Die Region trifft der Anstieg der illegalen Einwanderung in einer ohnehin seit Jahren angespannten Lage. Neben Forst ist auch in Guben die Zahl von Diebstahlsfällen und Einbrüchen im Vergleich zum übrigen Brandenburg besonders hoch. Die Neißestadt war vor einigen Jahren auch von einer Welle brutaler Raubüberfälle auf Senioren betroffen. Als Täter war eine polnische Jugendbande ermittelt worden. Als Konsequenz aus der starken Kriminalitätsbelastung führt Brandenburgs Polizei seit einigen Jahren mit polnischen Beamten gemeinsame Streifen durch.

Den Ausbau solcher gemeinsamen Streifen regte inzwischen auch der scheidende Bundesinnenminister Horst Seehofer (CSU) an. Wie auch Brandenburgs Innenminister Michael Stübgen (CDU), lehnt die amtierende Bundesregierung jedoch stationäre Kontrollen an Oder und Neiße derzeit nch wie vor ab.
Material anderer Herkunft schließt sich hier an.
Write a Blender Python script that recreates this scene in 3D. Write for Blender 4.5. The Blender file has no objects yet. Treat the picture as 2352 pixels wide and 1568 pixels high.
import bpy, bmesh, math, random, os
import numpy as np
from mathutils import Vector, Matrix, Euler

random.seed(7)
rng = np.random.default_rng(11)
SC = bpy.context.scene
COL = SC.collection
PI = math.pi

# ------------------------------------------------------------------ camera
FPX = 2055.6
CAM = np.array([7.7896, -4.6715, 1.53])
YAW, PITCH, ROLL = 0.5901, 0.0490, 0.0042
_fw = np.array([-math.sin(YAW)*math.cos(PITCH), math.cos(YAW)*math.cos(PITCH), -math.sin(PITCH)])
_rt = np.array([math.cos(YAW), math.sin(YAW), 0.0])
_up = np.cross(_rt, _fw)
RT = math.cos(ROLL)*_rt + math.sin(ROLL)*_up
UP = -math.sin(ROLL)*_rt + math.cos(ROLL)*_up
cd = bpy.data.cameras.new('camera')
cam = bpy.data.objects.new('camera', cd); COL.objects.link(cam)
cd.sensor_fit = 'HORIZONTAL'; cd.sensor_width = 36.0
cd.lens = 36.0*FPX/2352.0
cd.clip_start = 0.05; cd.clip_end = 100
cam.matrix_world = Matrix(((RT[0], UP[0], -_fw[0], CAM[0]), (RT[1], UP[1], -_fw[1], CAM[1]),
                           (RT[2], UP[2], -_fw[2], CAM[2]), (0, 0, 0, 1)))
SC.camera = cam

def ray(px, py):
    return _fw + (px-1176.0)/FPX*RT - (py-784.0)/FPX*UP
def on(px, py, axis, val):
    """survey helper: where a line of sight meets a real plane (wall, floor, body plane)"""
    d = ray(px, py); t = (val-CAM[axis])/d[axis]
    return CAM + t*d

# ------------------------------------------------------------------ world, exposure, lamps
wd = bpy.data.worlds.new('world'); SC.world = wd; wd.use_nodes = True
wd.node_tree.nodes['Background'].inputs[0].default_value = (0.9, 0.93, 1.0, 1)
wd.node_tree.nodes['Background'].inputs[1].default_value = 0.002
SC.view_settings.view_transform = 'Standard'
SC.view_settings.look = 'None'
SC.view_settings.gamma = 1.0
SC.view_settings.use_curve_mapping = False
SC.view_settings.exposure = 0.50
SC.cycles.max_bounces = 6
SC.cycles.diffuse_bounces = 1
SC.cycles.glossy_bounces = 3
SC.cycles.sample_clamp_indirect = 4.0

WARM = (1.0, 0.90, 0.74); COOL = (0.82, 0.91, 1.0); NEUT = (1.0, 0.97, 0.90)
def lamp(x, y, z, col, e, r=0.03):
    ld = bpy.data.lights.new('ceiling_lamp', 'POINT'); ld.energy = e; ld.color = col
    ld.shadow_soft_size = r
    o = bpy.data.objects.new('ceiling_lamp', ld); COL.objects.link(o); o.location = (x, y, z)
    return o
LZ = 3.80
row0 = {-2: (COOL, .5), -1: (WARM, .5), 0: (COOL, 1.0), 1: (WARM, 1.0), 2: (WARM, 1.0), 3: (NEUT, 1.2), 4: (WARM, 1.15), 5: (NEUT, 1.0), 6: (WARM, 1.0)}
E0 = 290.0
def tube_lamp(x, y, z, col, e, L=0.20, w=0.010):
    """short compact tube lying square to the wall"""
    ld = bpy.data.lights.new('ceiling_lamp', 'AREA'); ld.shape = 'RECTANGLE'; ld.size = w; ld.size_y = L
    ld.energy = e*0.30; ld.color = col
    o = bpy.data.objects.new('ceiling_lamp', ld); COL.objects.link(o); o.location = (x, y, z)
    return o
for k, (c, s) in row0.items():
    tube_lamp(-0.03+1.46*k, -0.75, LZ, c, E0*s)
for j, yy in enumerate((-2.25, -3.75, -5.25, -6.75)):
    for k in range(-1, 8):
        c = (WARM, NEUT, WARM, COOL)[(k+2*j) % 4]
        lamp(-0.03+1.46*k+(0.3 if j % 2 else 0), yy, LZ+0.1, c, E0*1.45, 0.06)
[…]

Die deutsch-polnischen Patrouillen und stationäre Kontrollen durch die Bundespolizei haben sehr verschiedene Wirkungen: Horst Seehofer selbst sagte, bei den Patrouillen gehe es darum, „mögliche Grenzgänger auf der Grünen Grenze zu identifizieren und auch Schleuser dingfest zu machen“.

Einfallstor deutsches Asylrecht

Erfolgt die Identifizierung der Illegalen durch die gemeinsamen Polizeistreifen bereits östlich der Oder vor dem späteren Grenzübertritt, besteht zumindest theoretisch die Möglichkeit, dass die Bundesrepublik unter Verweis auf die Dublin-Vereinbarungen ihre Rücküberstellung nach Polen vornimmt. Ob dies praktisch geschieht, ist angesichts der bisherigen Erfahrungen jedoch fraglich. Tschetschenen nutzen die Route über Weißrussland und Polen schon seit Jahren zur illegalen Einreise in das Bundesgebiet. In sehr vielen Fällen haben die hiesigen Behörden auf eine Rücküberstellung tschetschenischer Asylsucher an die polnischen Behörden jedoch verzichtet. Wie vor einigen Jahren eine parlamentarische Anfrage der brandenburgischen AfD-Landtagsfraktion ergab, betrieb die Bundesrepublik in vielen Fälle einen sogenannten Selbsteintritt in die Asylverfahren der Tschetschenen. Als Resultat war damit ganz offiziell nicht mehr Polen, sondern Deutschland für diese Asylverfahren zuständig.

Wie der Vorsitzende der Bundespolizeigewerkschafter Teggatz in seinem Schreiben an Seehofer aufzeigte, sind sofortige Zurückweisungen der illegal in die EU eingereisten Personen nur dann möglich, wenn der deutsche Innenminister die Einführung vorübergehender Kontrollen ganz offiziell bei der EU-Kommission anmeldet.